By allowing ads to appear on this site, you support the local businesses who, in turn, support local journalism.
Lanier Tech graduates its largest GED class
Lanier Tech Grad pic2
Photographer Joe Carson arranges a group of graduates for a photo Friday evening prior to the Lanier Technical College Adult Education graduation ceremony at Free Chapel. - photo by Tom Reed DCN regional staff

More than 800 GED students graduated from Lanier Technical College’s Adult Education Program on Friday night, the school’s largest number yet.


“This year we have 860 students from all eight counties and last year we had 788, so we’re excited about the increase,” said Brenda Thomas, associate vice president for adult education. “It’s hard to increase when you get this large because it means you have to keep doing better than what you’re doing.”


Hundreds of students from Banks, Barrow, Dawson, Forsyth, Fulton, Hall, Jackson and Lumpkin counties walked across the stage at Free Chapel.


“With the economy, people are seeking to further their education because the world has changed with workplace and job requirements,” she said. “Students need more credentials and skills.”


Hall County had 240 graduates this year, up from 215 last year. Hall has the fifth largest enrollment in the state for GED and English as a Second Language programs after metro Atlanta counties Cobb, DeKalb, Fulton and Gwinnett, Thomas said.


“We have several adult education programs, and one helps students who have a language barrier to learn English to obtain their GEDs,” she said. “We also have a transition adviser in each county to help students go into the next frontier, and most go on to technical college within a few years.”


About 25 percent of last year’s graduates have started college, she said. The transition advisers often help when students don’t understand the college application process.


“A lot of their families didn’t finish high school, let alone apply to college,” Thomas said. “We put a lot of energy and effort into this idea that GED graduation isn’t the end but the beginning to your next level of education.”


Ron Jackson, commissioner of the Technical College System of Georgia, was the keynote speaker. He shared personal anecdotes and why he never turns down an invitation to a GED graduation.

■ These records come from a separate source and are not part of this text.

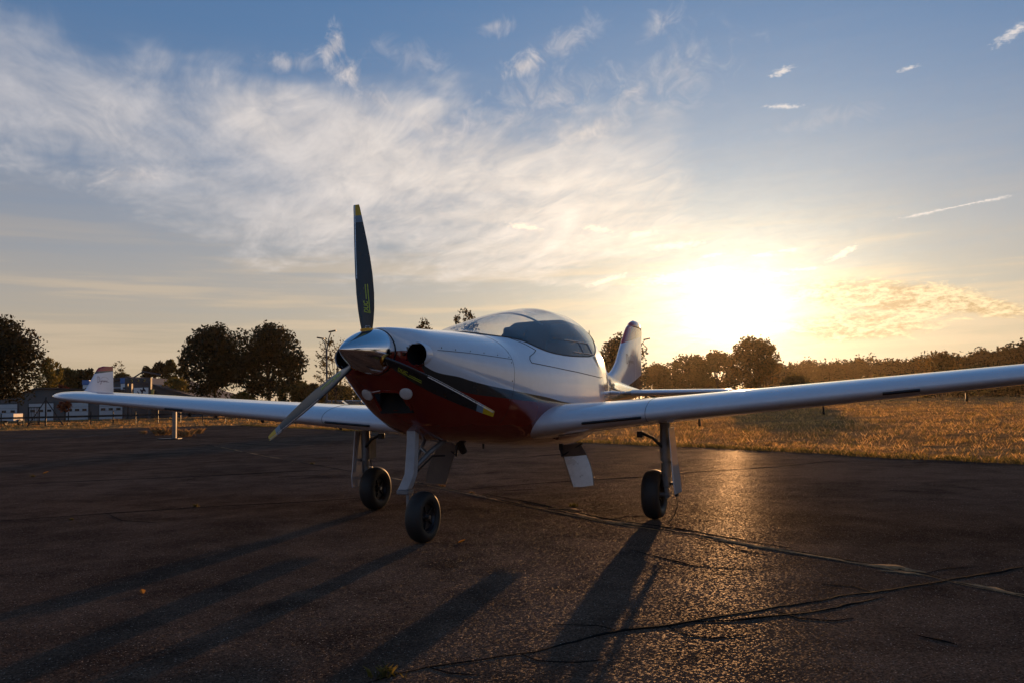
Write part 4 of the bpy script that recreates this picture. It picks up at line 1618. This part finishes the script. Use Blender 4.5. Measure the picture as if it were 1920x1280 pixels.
def tree(px_, dist, top, halfw, mat, label, bottom=None, shape='round', leaves=5000, size=.15, nclump=60, clump=.16, seed=1, trunk=.13, group='trees beyond the apron', name='tree', base_z=0.0, stems=1):
    """tree standing at that bearing and distance; top, bottom and half width given as seen from the camera"""
    r_ = np.random.default_rng(seed)
    H = zat(px_, top, dist)
    zb = H * .25 if bottom is None else max(.15, zat(px_, bottom, dist))
    rx = halfw / FPX * dist
    root = empty(name, (xat(px_, dist), dist, base_z))
    tag(root, label, 'tree', group)
    cz, rz = (H + zb) / 2, (H - zb) / 2
    # clump centres, more of them near the outside
    C_ = []
    while len(C_) < nclump:
        u = r_.uniform(-1, 1, 3)
        q = np.linalg.norm(u)
        if (np.abs(u)**2.6).sum() > 1 or q < .2:
            continue
        if shape == 'round':
            w_ = 1.0 if u[2] < .1 else 1 - .34 * (u[2] - .1)
        elif shape == 'column':
            w_ = (1 - abs(u[2])**2.2 * .55)
        elif shape == 'cone':
            w_ = 1.05 - .62 * (u[2] + 1) / 2
        else:
            w_ = 1.0
        C_.append((u[0] * rx * w_ * .92, u[1] * rx * w_ * .92, cz + u[2] * rz * .92))
    C_ = np.array(C_)
    # lobes: a few leaders that stick out at the top
    for k in range(5):
        a_ = r_.uniform(0, 6.28)
        q = r_.uniform(.1, .75)
        C_ = np.concatenate([C_, [[math.cos(a_) * rx * q, math.sin(a_) * rx * q, cz + rz * (1.0 - .45 * q) * r_.uniform(.86, 1.02)]]])
    rad = rx * clump * 2.2 * r_.uniform(.6, 1.25, len(C_))
    V = leaf_cloud(C_, rad, leaves, size, r_)
    # loose twig leaves on the outline
    m_ = leaves // 9
    u = r_.normal(0, 1, (m_, 3))
    u /= np.linalg.norm(u, axis=1)[:, None]
    o_ = np.stack([u[:, 0] * rx, u[:, 1] * rx, cz + u[:, 2] * rz], 1) * 1.0
    V2 = leaf_cloud(o_, np.full(m_, rx * .10), m_, size * .8, r_)
    V = np.concatenate([V, V2])
    # sprigs that break the outline
    ns_ = 46 if leaves > 1000 else 14
    u = r_.normal(0, 1, (ns_, 3))
    u[:, 2] = u[:, 2] * .8 + .35
    u /= np.linalg.norm(u, axis=1)[:, None]
    sp, sr = [], []
    for q in u:
        L_ = rx * r_.uniform(.10, .30)
        b0 = np.array([q[0] * rx * .88, q[1] * rx * .88, cz + q[2] * rz * .90])
        dr_ = q * np.array([.7, .7, .8]) + np.array([0, 0, .45])
        dr_ /= np.linalg.norm(dr_)
        for k in range(5):
            sp.append(b0 + dr_ * L_ * k / 4)
            sr.append(rx * .055 * (1.25 - k * .22))
    V = np.concatenate([V, leaf_cloud(np.array(sp), np.array(sr), ns_ * (16 if leaves > 1000 else 5), size * .8, r_)])
    V[:, :, 2] = np.maximum(V[:, :, 2], .05)
    fast_mesh('crown', V, 4, mat, root)
    t = MB()
    for s_ in range(stems):
        ox = (s_ - (stems - 1) / 2) * .25
        pts = [(ox + r_.normal(0, .02), 0, -.1), (ox, 0, zb * .5), (ox * 1.2 + r_.normal(0, .05) * rx, 0, zb + .1 * rz), (r_.normal(0, .08) * rx, r_.normal(0, .08) * rx, cz), (r_.normal(0, .08) * rx, 0, H * .93)]
        t.tube(pts, [trunk * 1.25, trunk, trunk * .8, trunk * .5, trunk * .12], 8)
    for k in r_.choice(len(C_), min(16, len(C_)), replace=False):
        e_ = C_[k]
        z0 = zb * .8 + (e_[2] - zb) * .35
        mid = (e_[0] * .5, e_[1] * .5, z0 + (e_[2] - z0) * .6)
        t.tube([(0, 0, z0), mid, tuple(e_)], [trunk * .42, trunk * .26, trunk * .08], 5)
    t.build('trunk', M_BARK, root)
    return root


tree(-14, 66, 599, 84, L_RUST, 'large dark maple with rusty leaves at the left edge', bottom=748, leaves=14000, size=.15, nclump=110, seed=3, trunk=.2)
tree(90, 119, 672, 26, L_YEL, 'yellow-green tree beside the large maple, in front of the garages', bottom=748, shape='cone', leaves=3000, size=.16, seed=5)
tree(118, 125, 690, 24, L_GREEN, 'dark green tree behind the garages, left of the flue pipe', bottom=745, leaves=2600, size=.24, seed=6)
tree(158, 128, 692, 26, L_DARK, 'dark leafy tree behind the wing tip fin', bottom=745, leaves=2600, size=.24, seed=8)
tree(222, 120, 676, 13, L_OLIVE, 'nearly bare thin tree sticking up right of the wing tip fin', bottom=735, leaves=240, size=.14, nclump=24, seed=9, trunk=.06)
tree(228, 135, 699, 18, L_GREEN, 'small round tree behind the sign frame', bottom=745, leaves=1800, size=.24, seed=10)
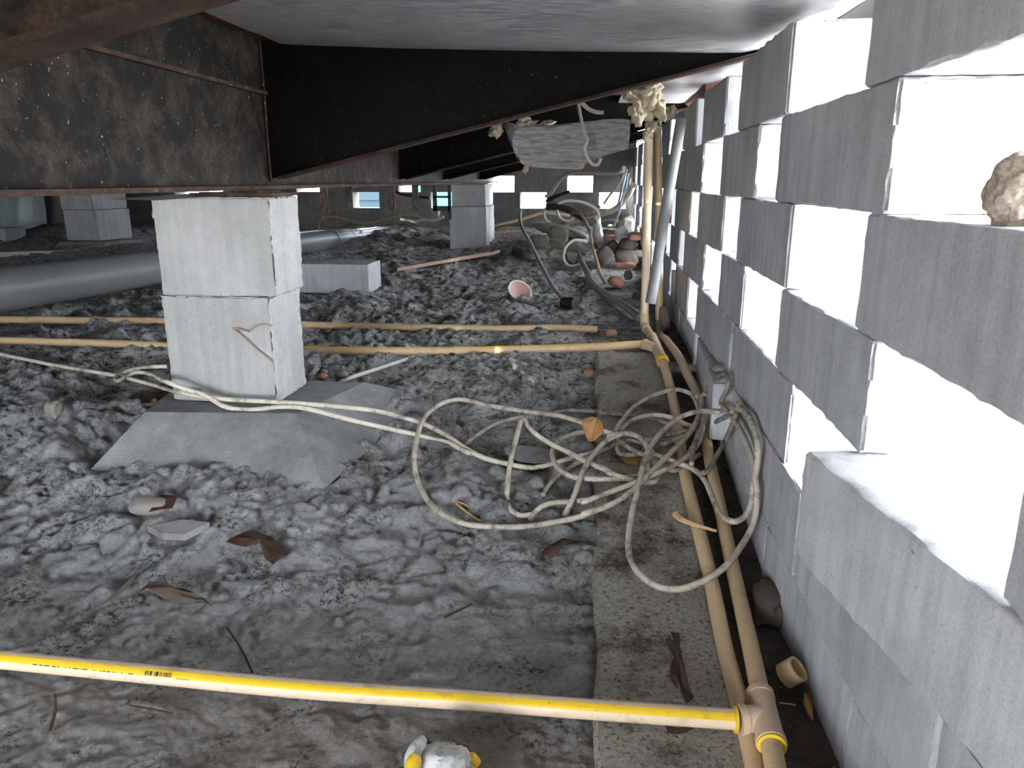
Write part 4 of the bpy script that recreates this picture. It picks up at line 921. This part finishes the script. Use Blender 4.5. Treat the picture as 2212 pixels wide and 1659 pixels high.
# grey and yellow fitting at the bottom edge
gf = empty('broken_fitting', G(950, 1640, 0), 'grubby grey and yellow broken fitting at the bottom edge', 'fitting')
tabs = [G(893, 1668, .02), G(893, 1640, .028), G(903, 1615, .034), G(912, 1596, .036)]
obj('tab', MB().tube(tabs, [.0085, .010, .009, .0055], 14), M['plastic'], gf, smooth=True)
tb_ = [G(890, 1668, .032), G(893, 1648, .036), G(899, 1632, .040)]; obj('yellow_band', MB().tube(tb_, [.007, .0085, .006], 12), M['yellow'], gf, smooth=True, label='yellow painted band')
obj('body', rock_mb(G(960, 1672, .010), .036, .030, .026, 90, .1, 0, .45, 4, .3), M['plastic'], gf, smooth=True)
obj('corner', MB().tube([G(1000, 1632, .022), G(1018, 1640, .02), G(1030, 1652, .014)], [.004, .0075, .006], 12), M['yellow'], gf, smooth=True, label='yellow corner lug')
obj('dark_edge', MB().tube([G(918, 1600, .022), G(935, 1614, .030), G(965, 1618, .030), G(1000, 1616, .026), G(1015, 1634, .018)], .0045, 10), M['blackrub'], gf, smooth=True)
# ------------------------------------------------------------------ outside, seen through the gaps
pc = atY(2205, 470, .60)
obj('coral_stone', rock_mb(atY(2206, 418, .60), .024, .022, .0265, 95, 0, 0, .32, 5, .2), M['coral'], smooth=True, label='tan pitted round stone on the wall ledge at the right edge', category='stone')
tp = empty('teal_board', (-1.35, 8.2, .2), 'teal board outside, glimpsed through the far wall gaps beside the second pier', 'board')
obj('panel', MB().box((-1.95, 8.2, .25), (-1.2, 8.24, 1.0)), M['teal'], tp)
for z in (.22, 1.0): obj('frame_rail', MB().box((-1.97, 8.19, z), (-1.18, 8.25, z + .03)), M['siding'], tp)

# bits around the foot of the upright pipes
obj('plastic_scrap', rock_mb(atY(1436, 690, 2.36), .016, .02, .045, 97, 0, -.15, .5, 4, -.1), M['leafgrey'], smooth='all', label='crumpled dusty plastic at the foot of the second upright pipe', category='plastic scrap')
a = atY(1447, 690, 2.55); b = atY(1461, 585, 2.55)
obj('wood_stake', MB().box((a[0], 2.55, a[2] - .03), (b[0], 2.575, b[2])), M['wood'], label='short upright wood stake against the wall behind the second upright pipe', category='stake')
p = atZ(1552, 800, .2185)
obj('stone', rock_mb(p + np.array([0, 0, .006]), .014, .016, .009, 98, .3, 0, .25, 3, .3), M['rock'], smooth=True, label='small grey stone on the jutting block ledge above the coil', category='stone')

obj('dark_bin', MB().box((-2.75, 8.0, .2), (-2.2, 8.5, .405)).box((-2.72, 7.98, .405), (-2.23, 8.52, .60)), M['darkteal'], label='dark teal bin outside, seen through the left far wall gap', category='bin')
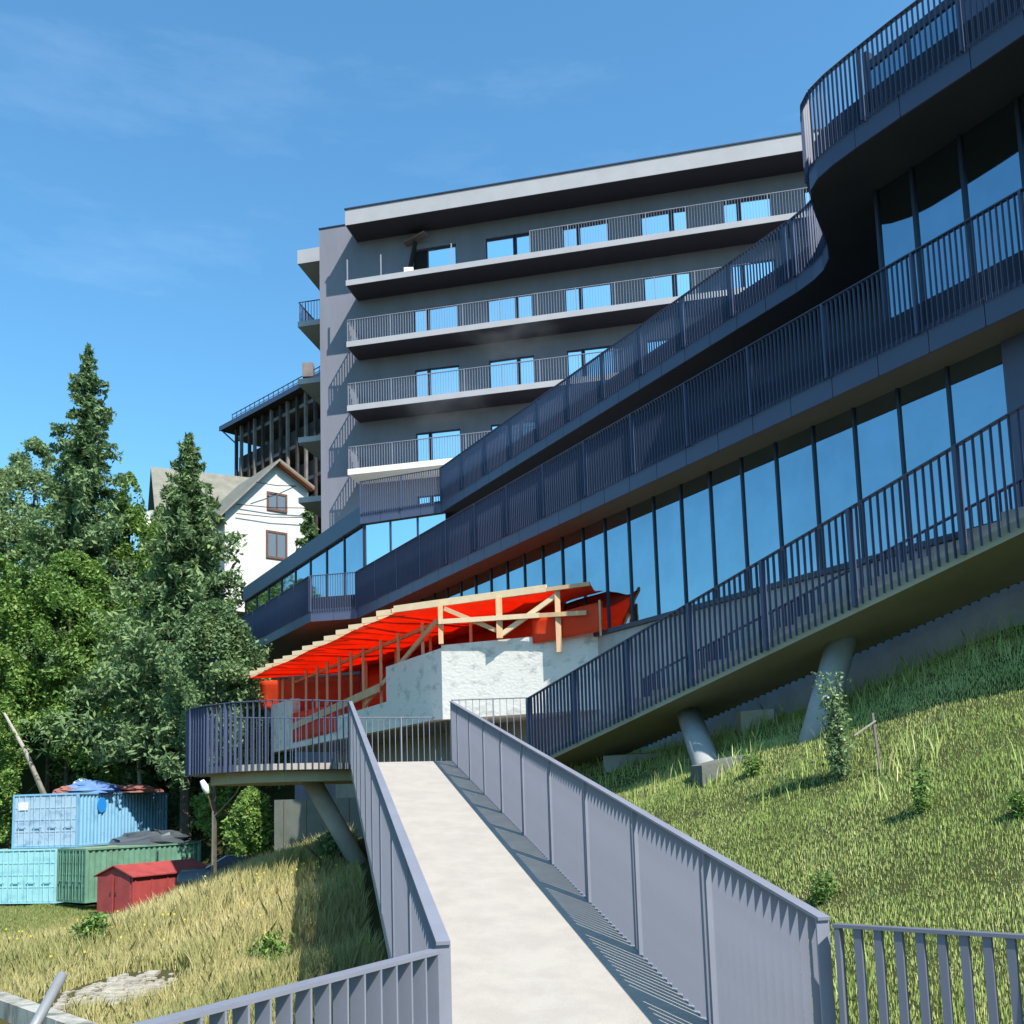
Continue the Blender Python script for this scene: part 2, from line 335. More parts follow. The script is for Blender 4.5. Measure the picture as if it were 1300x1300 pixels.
def slabhit(u, v):
    d = at(u, v, 1.0); best = None
    for y in np.arange(8, 18, .02):
        P = d*y; s_ = (P[:2]-sa)@sdv
        if P[2] > sz(s_)-.14: continue
        return P
    ys = np.arange(8, 18, .02); return min((d*y for y in ys), key=lambda P: abs(P[2]-sz((P[:2]-sa)@sdv)+.14))
def slabpt(u, w_):
    best = min((sa+sdv*s_+snv*w_ for s_ in np.arange(0, 14, .02)), key=lambda q: abs((np.array([q[0], q[1], 1.2])@cR)/(np.array([q[0], q[1], 1.2])@cF)*FPX+CX-u))
    return np.array([best[0], best[1], sz((best-sa)@sdv)-.14])
colA_t = slabpt(874, .8); colA_b = ghit(906, 982)
MB().tube([colA_t+np.array([0,0,.05]), colA_b+np.array([.03,0,-.3])], .19, 20).build('column', M['concrete'], st, smooth=True)
colB_t = slabpt(1074, .8); colB_b = ghit(1027, 940)
MB().tube([colB_t+np.array([0,0,.05]), colB_b+np.array([-.05,0,-.35])], .19, 20).build('column', M['concrete'], st, smooth=True)
fb_ = colA_b+np.array([-.02,0,.12])
b = MB().prism([(fb_[0]-.2, fb_[1]-.35), (fb_[0]+.55, fb_[1]-.2), (fb_[0]+.5, fb_[1]+.5), (fb_[0]-.22, fb_[1]+.4)], fb_[2]-.45, [fb_[2]-.02, fb_[2]+.12, fb_[2]+.16, fb_[2]])
b.build('footing', M['darkconc'], st)

# railings (fences) of the footbridge
def fence(label, pts, h, **kw):
    t = empty('metal_railing', label, 'railing', (0, 0, 0)); railing(t, pts, h, kw.pop('m', M['rail']), **kw); return t
fence('grey flat-bar railing on the left edge of the footbridge ramp', [Ln+Vector((.0,0,-.02)), Lf+Vector((0,0,0))], 1.1, pitch=.1, post_every=14, hw=.062, ht=.016, depth=.044, thick=.008, bottom=True, twist=-.45, post_w=.066, post_t=.012)
fence('grey flat-bar railing on the right edge of the footbridge ramp', [Rn+Vector((.0,0,-.02)), Rf], 1.1, pitch=.1, post_every=14, hw=.062, ht=.016, depth=.044, thick=.008, bottom=True, twist=-.45, post_w=.066, post_t=.012)
fence('grey railing in the lower right corner of the photo, seen end-on with gaps between bars', [(RL[0]+.03, RL[1]-.05, -1.72), (2.13, 4.2, -1.72), (3.9, 1.4, -1.72)], 1.1, pitch=.093, post_every=40, hw=.055, ht=.016, depth=.034, thick=.034, m=M['rail_dark2'], post_w=.05)
fence('grey railing at the bottom left with triangular shadows under its handrail', [(LL[0]-.03, LL[1]-.05, -1.72), (-1.15, 2.93, -1.72), (-2.3, .95, -1.72)], 1.1, pitch=.1, post_every=15, hw=.07, ht=.016, depth=.07)
curve = [(x, y, .75) for x, y in landing[0:12]]
fence('curved railing round the landing platform left of the ramp', [(-2.9,17.5,.75)]+[(x,y,.75) for x,y in [(-3.5,17.11),(-4.15,16.94),(-4.83,17.08),(-5.44,17.46),(-5.9,17.98),(-6.17,18.54),(-6.1,19.33),(-5.53,20.05),(-4.6,20.5),(-3.5,20.75)]], 1.1, pitch=.115, post_every=10, depth=.05, drop=.12, post_w=.09, m=M['rail_dark'])
fence('low railing across the back of the landing before the dark void', [(-3.5,20.75,.75),(-1.36,21.48,.75),(-.6,21.1,.75)], 1.1, pitch=.125, post_every=9, depth=.04, post_w=.09)
fence('short railing between the ramp top and the foot of the stair', [(-1.13,18.03,.75),(.3,18.0,.75)], 1.12, pitch=.125, post_every=6, depth=.05)
rp_ = [(*(sa+sdv*s_-snv*.03), sz(s_)+.02) for s_ in (0, 3, 6, 9, 12, SE)]
fence('tall dark railing along the near side of the rising stair', rp_, 1.13, pitch=.105, post_every=14, depth=.046, drop=.10, m=M['rail_dark'], post_w=.08, post_t=.05)
rp2 = [(*(sa+sdv*s_+snv*(W+.03)), sz(s_)+.02) for s_ in (1.5, 6, 9, 12, SE)]
fence('railing on the far side of the rising stair, bar ends hanging below its slab', rp2, 1.05, pitch=.13, post_every=14, depth=.05, drop=.17, m=M['rail_dark'])

# ------------------------------------------------------------------ terrace wing of the building
wing = empty('terrace_building', 'long dark hotel wing with stepped terraces, slanting ribbons of railing and a glass front', 'building')
def F(s_, off=0): q = A0 + dF*s_ + nF*off; return (float(q[0]), float(q[1]))
Z2, Z3, FH, RH = 5.75, 9.40, .36, 1.1
SEND = 36
# ribbon plan lines (front edges)
R2 = [(-12.6,41.0), (-6.25,30.4), (-4.75,30.09), F(SEND)]
NB = (13.0, -1.5)
nose = []
c0 = np.array([5.36, 14.42])
M3 = [(-12.2,44.3),(-4.93,32.29),(-2.14,31.21),(5.62,17.66)]
bend = [(5.80,17.25),(5.88,16.9),(5.85,16.5),(5.70,16.1),(5.2,15.15),(5.02,14.78),(4.93,14.5),(4.95,14.2),(5.08,13.88),(5.3,13.5)]
R3o = .22
R3 = M3 + bend + [(5.71,12.85),(6.31,11.98),(6.71,11.36), tuple(np.array([6.71,11.36])+dF*15)]
back = [F(SEND, 16), F(16, 20), (4, 46)]
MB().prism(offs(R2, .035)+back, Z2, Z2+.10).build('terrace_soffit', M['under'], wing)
MB().prism(offs(R2, .035)+back, Z2+.1, Z2+FH).build('terrace_slab', M['concrete'], wing)
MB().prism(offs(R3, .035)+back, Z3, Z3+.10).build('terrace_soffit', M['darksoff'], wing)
MB().prism(offs(R3, .035)+back, Z3+.1, Z3+FH).build('terrace_slab', M['concrete'], wing)
def along(pts, step):
    P = [Vector(q[:2]) for q in pts]; r = []
    for a, b in zip(P[:-1], P[1:]):
        n_ = max(1, round((b-a).length/step)); 
        for i in range(n_): r.append((a.lerp(b, i/n_), a.lerp(b, (i+1)/n_)))
    return r
for rib, z, st_ in ((R2, Z2, .81), (R3, Z3, .81)):
    pl = offs(rib, .0)
    for a, b in along(pl, st_):
        d = (b-a).normalized(); e = .006 if (b-a).length > .6 else .001
        MB().wall(a+d*e, b-d*e, .03, z-.003, z+FH+.02).build('fascia_panel', M['panel'], wing)
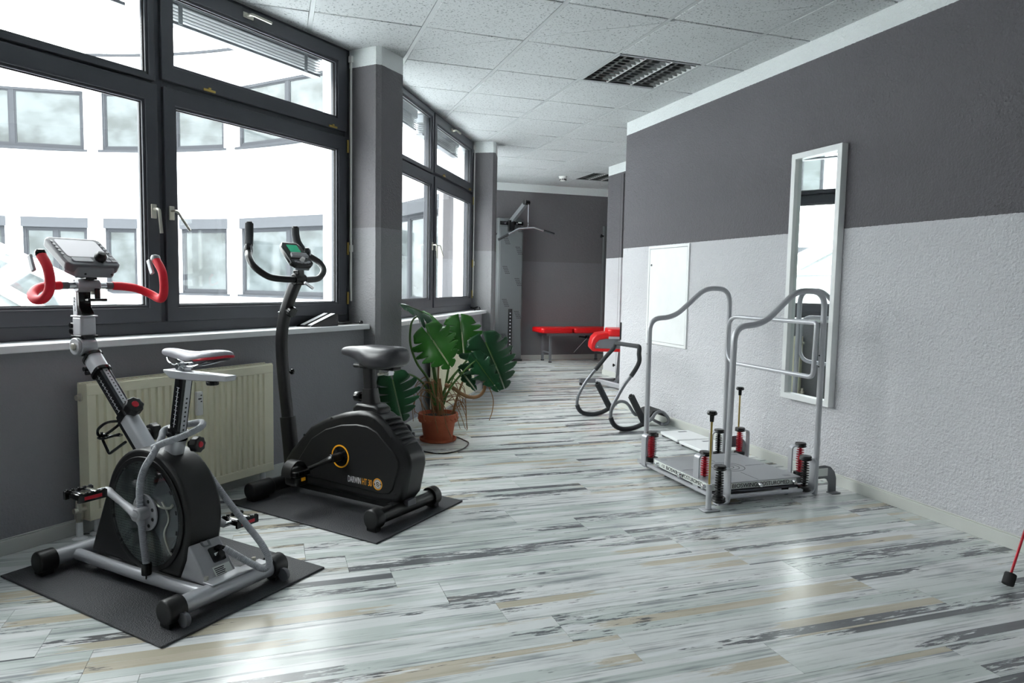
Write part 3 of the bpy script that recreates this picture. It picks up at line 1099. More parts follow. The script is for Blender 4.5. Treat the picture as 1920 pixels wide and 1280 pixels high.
# ---- things on the sills
wd = thing('incline_wedge', 'black slanted wedge with pale top strips on the near window sill', 'wedge', (A1.x, A1.y, 0.834), R(90 - 47.6))
MB().py([(-0.50, 0.0), (-0.265, 0.0), (-0.265, 0.075), (-0.285, 0.075), (-0.49, 0.008)], -0.15, -0.03).build('body', 'gloss_black', wd, bevel=0.003)
for yy in (-0.145, -0.085):
    b = MB()
    b.prism([(-0.485, 0.0102), (-0.29, 0.0738), (-0.29, 0.0765), (-0.485, 0.0130)], lambda x, z: (x, yy, z), lambda x, z: (x, yy + 0.032, z))
    b.build('strip', 'silver_plastic', wd)
cbl = tag(MB().tube(spline([(-0.235, -0.10, 0.006), (-0.18, -0.13, 0.006), (-0.10, -0.12, 0.008), (-0.06, -0.09, 0.007), (-0.11, -0.06, 0.008), (-0.19, -0.07, 0.012), (-0.16, -0.105, 0.018), (-0.08, -0.13, 0.008), (-0.03, -0.12, 0.008)], 6), 0.0045, 6).tube(spline([(-0.22, -0.05, 0.006), (-0.14, -0.09, 0.02), (-0.05, -0.07, 0.007), (-0.1, -0.11, 0.014)], 6), 0.0045, 6).lathe([(0, 0), (0.014, 0.002), (0.016, 0.012), (0.01, 0.022), (0, 0.024)], 12, Matrix.Translation((-0.03, -0.125, 0))).build('cable', 'gloss_black'),
          'black cable coil at the end of the near window sill', 'cable')
cbl.location, cbl.rotation_euler = (A1.x, A1.y, 0.834), (0, 0, R(90 - 47.6))
cb2 = tag(MB().tube(spline([(-0.2, -0.10, 0.006), (-0.15, -0.07, 0.02), (-0.09, -0.10, 0.035), (-0.05, -0.06, 0.02), (-0.11, -0.03, 0.03), (-0.16, -0.09, 0.012), (-0.08, -0.12, 0.008), (-0.02, -0.1, 0.03)], 6), 0.006, 6).build('cable', 'gloss_black'),
          'small tangle of black cable at the far end of the second window sill', 'cable')
cb2.location, cb2.rotation_euler = (A2.x, A2.y, 0.834), (0, 0, R(90 - 30.2))

# ---- mirror and service hatch on the right wall
mr = thing('wall_mirror', 'tall narrow mirror in a white frame on the right wall', 'mirror', (XR, 3.21, 0.44))
MB().ring(rect(0, 0, 0.405, 1.487), rect(0.034, 0.034, 0.371, 1.453), lambda y, z: (-0.045, y, z), lambda y, z: (-0.002, y, z)).build('frame', 'white', mr, bevel=0.002)
MB().b2((-0.018, 0.03, 0.03), (-0.012, 0.375, 1.457)).build('mirror_glass', 'mirror', mr)
MB().b2((-0.011, 0.025, 0.025), (-0.001, 0.38, 1.462)).build('back_board', 'grey_plastic', mr)
hp = thing('service_hatch', 'white metal service hatch in the right wall left of the mirror', 'hatch', (XR, 4.755, 0.633))
MB().ring(rect(0, 0, 0.62, 0.818), rect(0.022, 0.022, 0.598, 0.796), lambda y, z: (-0.012, y, z), lambda y, z: (-0.0005, y, z)).build('frame', 'white', hp, bevel=0.002)
dr_ = MB().b2((-0.010, 0.026, 0.026), (-0.001, 0.594, 0.792)).build('door', 'white', hp, bevel=0.0015)
MB().cyl((-0.014, 0.565, 0.66), (-0.009, 0.565, 0.66), 0.009, n=12).build('lock', 'grey_plastic', dr_)
sw = tag(MB().b2((-0.012, 0.0, 0.0), (0.0, 0.012, 0.16)).build('hook_strip', 'satin_black', None, bevel=0.002), 'short dark strip at the corner edge of the right wall', 'strip')
sw.location = (XR, 5.846, 0.62)

# ================================================================ GYM MATS
def gym_mat(pts, label):
    b = MB().pz(pts, 0.0, 0.008)
    o_ = b.build('gym_mat', 'gym_mat', None, bevel=0.003)
    return tag(o_, label, 'mat', 'black gym mats under the bikes')
gym_mat([(-0.954, 2.986), (-0.321, 2.259), (0.185, 2.74), (-0.448, 3.467)], 'black grained mat under the left spin bike')
gym_mat([(-0.207, 3.682), (0.411, 2.939), (0.914, 3.421), (0.296, 4.164)], 'black grained mat under the black upright bike')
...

“We have 1.3 million Georgians over age 18 who don’t have a high school diploma,” he said. “That huge number means we have a lot of work to do. A GED graduation is one of the most inspiring things I get to do in this job because despite many life reasons that cause people to drop out of high school, these students have come to the realization they had to turn it around.”


Jackson emphasized Thomas’ main point: Don’t stop here.


“They’ve proven to themselves that they’re capable of passing the tough GED test to get this diploma in order to improve their lives,” he said. “If they go on and keep learning, they’re going to change the lives of their families and communities forever. We must stay in the mode of learning every day and earn more credentials.”


Jackson said he’s most proud of students who overcome a stigma to further their education.


“They overcame the stigma about people who don’t have a high school diploma and walked through the door and said they wanted to get a GED,” he said. “To admit that, even to family, is tough. People are sitting in the audience who didn’t want their kids to know they didn’t have a diploma. Sometimes it’s hard to find those people, so it takes a whole community to reach out and encourage.”